• Collection entries:
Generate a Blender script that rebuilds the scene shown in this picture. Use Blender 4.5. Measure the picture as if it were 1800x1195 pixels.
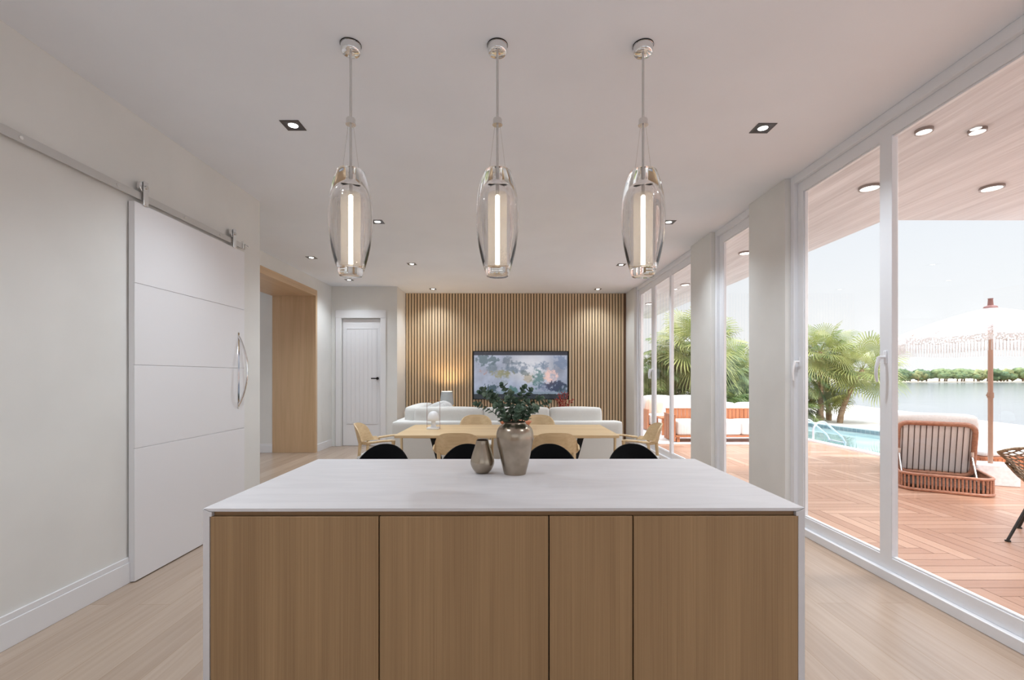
import bpy, bmesh, math, random
from mathutils import Vector, Matrix, noise
R = math.radians
SC = bpy.context.scene
COL = SC.collection
for o in list(bpy.data.objects): bpy.data.objects.remove(o)

# ------------------------------------------------------------------ camera
CAMZ = 1.40
cd = bpy.data.cameras.new('camera'); cam = bpy.data.objects.new('camera', cd); COL.objects.link(cam)
cd.sensor_width = 36; cd.lens = 820/1800*36; cd.shift_y = (662-597.5)/1800
cd.clip_start = 0.05; cd.clip_end = 3000
cam.location = (0, 0, CAMZ); cam.rotation_euler = (R(90), 0, R(-0.24))
SC.camera = cam
# ------------------------------------------------------------------ view
SC.view_settings.view_transform = 'Standard'; SC.view_settings.look = 'None'
SC.view_settings.gamma = 1; SC.view_settings.exposure = 0.49
# ------------------------------------------------------------------ sky
W = bpy.data.worlds.new('sky'); SC.world = W; W.use_nodes = True
nt = W.node_tree; nt.nodes.clear()
def N(t, k, **kw):
    n = t.nodes.new(k)
    for a, b in kw.items(): setattr(n, a, b)
    return n
tc = N(nt, 'ShaderNodeTexCoord'); sep = N(nt, 'ShaderNodeSeparateXYZ'); nt.links.new(tc.outputs['Generated'], sep.inputs[0])
cr = N(nt, 'ShaderNodeValToRGB'); nt.links.new(sep.outputs['Z'], cr.inputs[0])
cr.color_ramp.elements[0].position = 0.0; cr.color_ramp.elements[0].color = (1.0, 1.0, 1.0, 1)
cr.color_ramp.elements[1].position = 0.55; cr.color_ramp.elements[1].color = (.74, .82, .95, 1)
e = cr.color_ramp.elements.new(.22); e.color = (.88, .915, .96, 1)
# overcast: the zenith is brighter than the horizon
mr = N(nt, 'ShaderNodeMapRange', interpolation_type='SMOOTHSTEP'); nt.links.new(sep.outputs['Z'], mr.inputs[0])
mr.inputs[1].default_value = 0.36; mr.inputs[2].default_value = 0.8; mr.inputs[3].default_value = 0.77; mr.inputs[4].default_value = 3.6
bg = N(nt, 'ShaderNodeBackground'); nt.links.new(cr.outputs[0], bg.inputs[0]); nt.links.new(mr.outputs[0], bg.inputs[1])
wo = N(nt, 'ShaderNodeOutputWorld'); nt.links.new(bg.outputs[0], wo.inputs[0])
# ------------------------------------------------------------------ sun
sd = bpy.data.lights.new('sun', 'SUN'); sd.energy = 2.5; sd.angle = R(6); sd.color = (1, .965, .92)
so = bpy.data.objects.new('sun', sd); COL.objects.link(so)
so.rotation_euler = Vector((0.30, -0.45, 0.84)).to_track_quat('Z', 'Y').to_euler()
SPOT_W = 88      # watts of one downlight
PEND_W = 10

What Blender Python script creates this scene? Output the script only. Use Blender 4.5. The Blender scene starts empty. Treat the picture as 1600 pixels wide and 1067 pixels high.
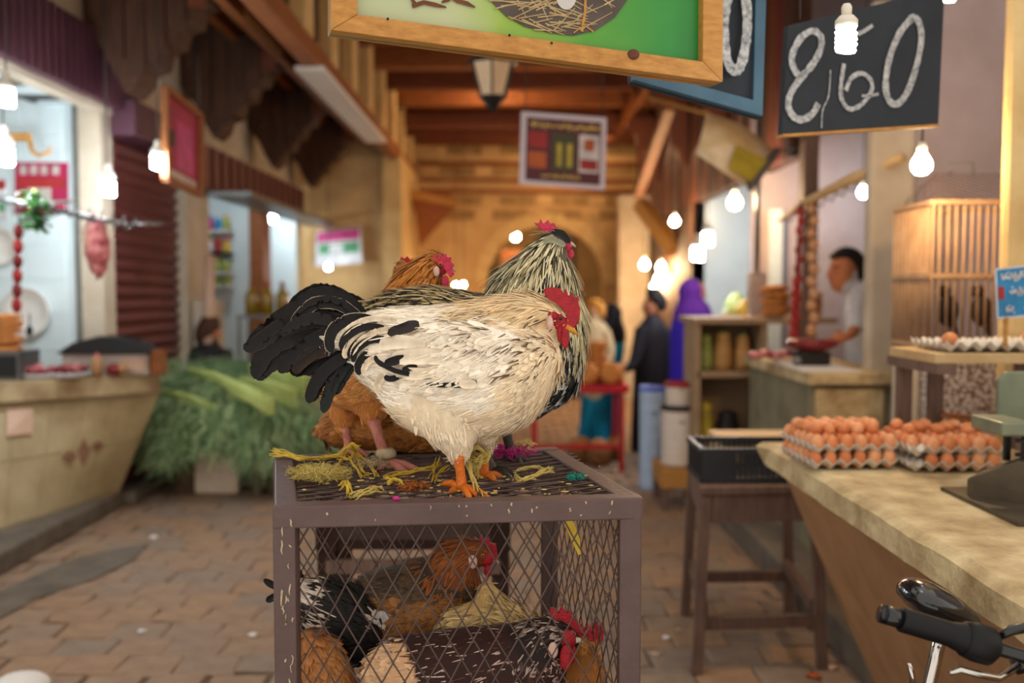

• WHAT TO WORK ON:
Repeat the data exactly, dropping every picture it holds.

• ANSWER TO THIS EXERCISE:
Generate a Blender script that rebuilds the scene shown in this picture. Use Blender 4.5. Measure the picture as if it were 1800x1195 pixels.
import bpy, bmesh, math, random
from mathutils import Vector, Matrix, noise
R = math.radians
SC = bpy.context.scene
COL = SC.collection
for o in list(bpy.data.objects): bpy.data.objects.remove(o)

# ------------------------------------------------------------------ camera
CAMZ = 1.40
cd = bpy.data.cameras.new('camera'); cam = bpy.data.objects.new('camera', cd); COL.objects.link(cam)
cd.sensor_width = 36; cd.lens = 820/1800*36; cd.shift_y = (662-597.5)/1800
cd.clip_start = 0.05; cd.clip_end = 3000
cam.location = (0, 0, CAMZ); cam.rotation_euler = (R(90), 0, R(-0.24))
SC.camera = cam
# ------------------------------------------------------------------ view
SC.view_settings.view_transform = 'Standard'; SC.view_settings.look = 'None'
SC.view_settings.gamma = 1; SC.view_settings.exposure = 0.49
# ------------------------------------------------------------------ sky
W = bpy.data.worlds.new('sky'); SC.world = W; W.use_nodes = True
nt = W.node_tree; nt.nodes.clear()
def N(t, k, **kw):
    n = t.nodes.new(k)
    for a, b in kw.items(): setattr(n, a, b)
    return n
tc = N(nt, 'ShaderNodeTexCoord'); sep = N(nt, 'ShaderNodeSeparateXYZ'); nt.links.new(tc.outputs['Generated'], sep.inputs[0])
cr = N(nt, 'ShaderNodeValToRGB'); nt.links.new(sep.outputs['Z'], cr.inputs[0])
cr.color_ramp.elements[0].position = 0.0; cr.color_ramp.elements[0].color = (1.0, 1.0, 1.0, 1)
cr.color_ramp.elements[1].position = 0.55; cr.color_ramp.elements[1].color = (.74, .82, .95, 1)
e = cr.color_ramp.elements.new(.22); e.color = (.88, .915, .96, 1)
# overcast: the zenith is brighter than the horizon
mr = N(nt, 'ShaderNodeMapRange', interpolation_type='SMOOTHSTEP'); nt.links.new(sep.outputs['Z'], mr.inputs[0])
mr.inputs[1].default_value = 0.36; mr.inputs[2].default_value = 0.8; mr.inputs[3].default_value = 0.77; mr.inputs[4].default_value = 3.6
bg = N(nt, 'ShaderNodeBackground'); nt.links.new(cr.outputs[0], bg.inputs[0]); nt.links.new(mr.outputs[0], bg.inputs[1])
wo = N(nt, 'ShaderNodeOutputWorld'); nt.links.new(bg.outputs[0], wo.inputs[0])
# ------------------------------------------------------------------ sun
sd = bpy.data.lights.new('sun', 'SUN'); sd.energy = 2.5; sd.angle = R(6); sd.color = (1, .965, .92)
so = bpy.data.objects.new('sun', sd); COL.objects.link(so)
so.rotation_euler = Vector((0.30, -0.45, 0.84)).to_track_quat('Z', 'Y').to_euler()
SPOT_W = 88      # watts of one downlight
PEND_W = 10

What Blender Python script creates this scene? Output the script only. Use Blender 4.5. The Blender scene starts empty. Treat the picture as 1600 pixels wide and 1067 pixels high.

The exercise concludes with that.